(Records contained in a dataset)
▬▬▬▬▬▬▬▬▬▬
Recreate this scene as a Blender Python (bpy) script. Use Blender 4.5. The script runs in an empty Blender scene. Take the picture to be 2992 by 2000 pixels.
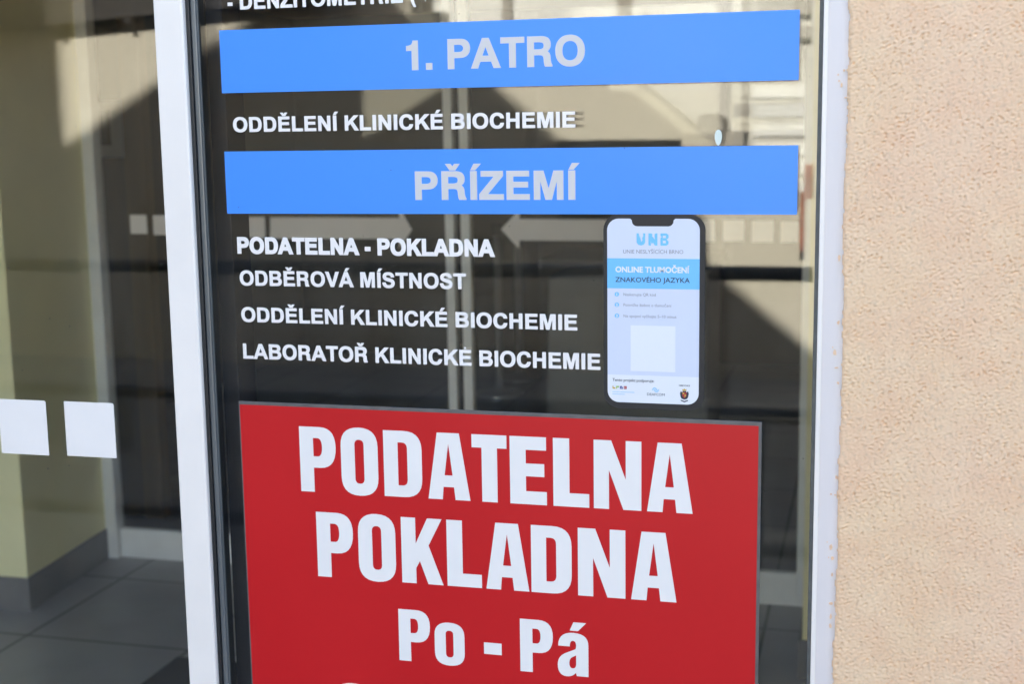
import bpy, bmesh, math, random
import numpy as np
from mathutils import Vector, Matrix
random.seed(7); np.random.seed(7)
SC = bpy.context.scene
COL = SC.collection

# ------------------------------------------------------------------ camera
YAW, PITCH, ROLL, FPX = math.radians(14.958), math.radians(8.874), math.radians(-.8358), 3980.0
PD, EYE = 1.55, 1.66                      # distance to the glass, eye height
EXPOSURE = 3.53
SUN_EL = 40.0
def basis():
    cy, sy, cp, sp = math.cos(YAW), math.sin(YAW), math.cos(PITCH), math.sin(PITCH)
    f = Vector((-sy*cp, cy*cp, -sp)); r0 = Vector((cy, sy, 0)); u0 = r0.cross(f)
    r = math.cos(ROLL)*r0 + math.sin(ROLL)*u0
    u = -math.sin(ROLL)*r0 + math.cos(ROLL)*u0
    return r, u, f
R_, U_, F_ = basis()
CAM = Vector((0, -PD, EYE))
cd = bpy.data.cameras.new('camera'); cam = bpy.data.objects.new('camera', cd); COL.objects.link(cam)
cam.matrix_world = Matrix(((R_.x, U_.x, -F_.x, CAM.x), (R_.y, U_.y, -F_.y, CAM.y), (R_.z, U_.z, -F_.z, CAM.z), (0, 0, 0, 1)))
cd.sensor_fit = 'HORIZONTAL'; cd.sensor_width = 23.5; cd.lens = FPX/2992*23.5
cd.clip_start = .05; cd.clip_end = 500
cd.dof.use_dof = True; cd.dof.focus_distance = 1.60; cd.dof.aperture_fstop = 4.5
SC.camera = cam
def ray(x, y): return F_ + R_*((x-1496)/FPX) - U_*((y-1000)/FPX)
def at(x, y, Y=0.0):                      # photo pixel -> (x, z) on the plane y = Y
    d = ray(x, y); t = (Y+PD)/d.y
    return d.x*t, EYE + d.z*t
def on_floor(x, y, Z=0.0):
    d = ray(x, y); t = (Z-EYE)/d.z
    return d.x*t, -PD + d.y*t
# ------------------------------------------------------------------ light
w = bpy.data.worlds.new('World'); SC.world = w; w.use_nodes = True
nt = w.node_tree; sky = nt.nodes.new('ShaderNodeTexSky'); sky.sky_type = 'NISHITA'; sky.sun_disc = False
sky.sun_elevation = math.radians(SUN_EL); sky.sun_rotation = 0.0
sky.air_density = 1.0; sky.dust_density = 2.2; sky.ozone_density = .2
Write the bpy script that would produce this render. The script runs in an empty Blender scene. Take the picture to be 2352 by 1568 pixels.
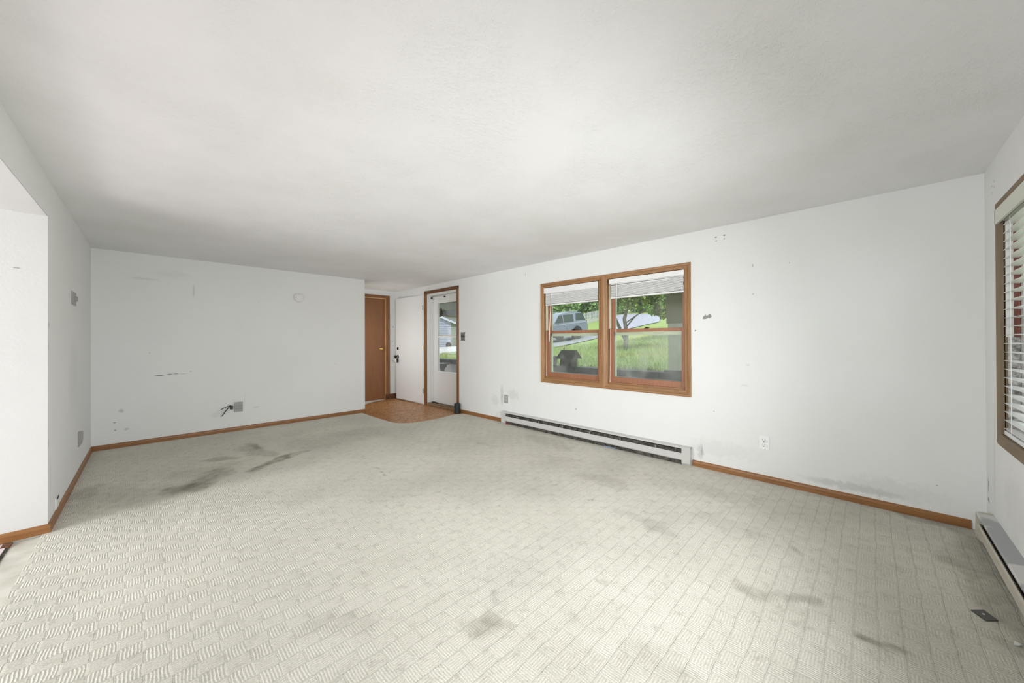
▬▬▬▬▬▬▬▬▬▬
[YOUR INSTRUCTIONS] What you return should match the records above word for word, minus the pictures.

[WORKED ANSWER]
Recreate this scene as a Blender Python (bpy) script. Use Blender 4.5. The script runs in an empty Blender scene. Take the picture to be 2992 by 2000 pixels.
import bpy, bmesh, math, random
import numpy as np
from mathutils import Vector, Matrix
random.seed(7); np.random.seed(7)
SC = bpy.context.scene
COL = SC.collection

# ------------------------------------------------------------------ camera
YAW, PITCH, ROLL, FPX = math.radians(14.958), math.radians(8.874), math.radians(-.8358), 3980.0
PD, EYE = 1.55, 1.66                      # distance to the glass, eye height
EXPOSURE = 3.53
SUN_EL = 40.0
def basis():
    cy, sy, cp, sp = math.cos(YAW), math.sin(YAW), math.cos(PITCH), math.sin(PITCH)
    f = Vector((-sy*cp, cy*cp, -sp)); r0 = Vector((cy, sy, 0)); u0 = r0.cross(f)
    r = math.cos(ROLL)*r0 + math.sin(ROLL)*u0
    u = -math.sin(ROLL)*r0 + math.cos(ROLL)*u0
    return r, u, f
R_, U_, F_ = basis()
CAM = Vector((0, -PD, EYE))
cd = bpy.data.cameras.new('camera'); cam = bpy.data.objects.new('camera', cd); COL.objects.link(cam)
cam.matrix_world = Matrix(((R_.x, U_.x, -F_.x, CAM.x), (R_.y, U_.y, -F_.y, CAM.y), (R_.z, U_.z, -F_.z, CAM.z), (0, 0, 0, 1)))
cd.sensor_fit = 'HORIZONTAL'; cd.sensor_width = 23.5; cd.lens = FPX/2992*23.5
cd.clip_start = .05; cd.clip_end = 500
cd.dof.use_dof = True; cd.dof.focus_distance = 1.60; cd.dof.aperture_fstop = 4.5
SC.camera = cam
def ray(x, y): return F_ + R_*((x-1496)/FPX) - U_*((y-1000)/FPX)
def at(x, y, Y=0.0):                      # photo pixel -> (x, z) on the plane y = Y
    d = ray(x, y); t = (Y+PD)/d.y
    return d.x*t, EYE + d.z*t
def on_floor(x, y, Z=0.0):
    d = ray(x, y); t = (Z-EYE)/d.z
    return d.x*t, -PD + d.y*t
# ------------------------------------------------------------------ light
w = bpy.data.worlds.new('World'); SC.world = w; w.use_nodes = True
nt = w.node_tree; sky = nt.nodes.new('ShaderNodeTexSky'); sky.sky_type = 'NISHITA'; sky.sun_disc = False
sky.sun_elevation = math.radians(SUN_EL); sky.sun_rotation = 0.0
sky.air_density = 1.0; sky.dust_density = 2.2; sky.ozone_density = .2
Write the bpy script that would produce this render. The script runs in an empty Blender scene. Take the picture to be 2352 by 1568 pixels.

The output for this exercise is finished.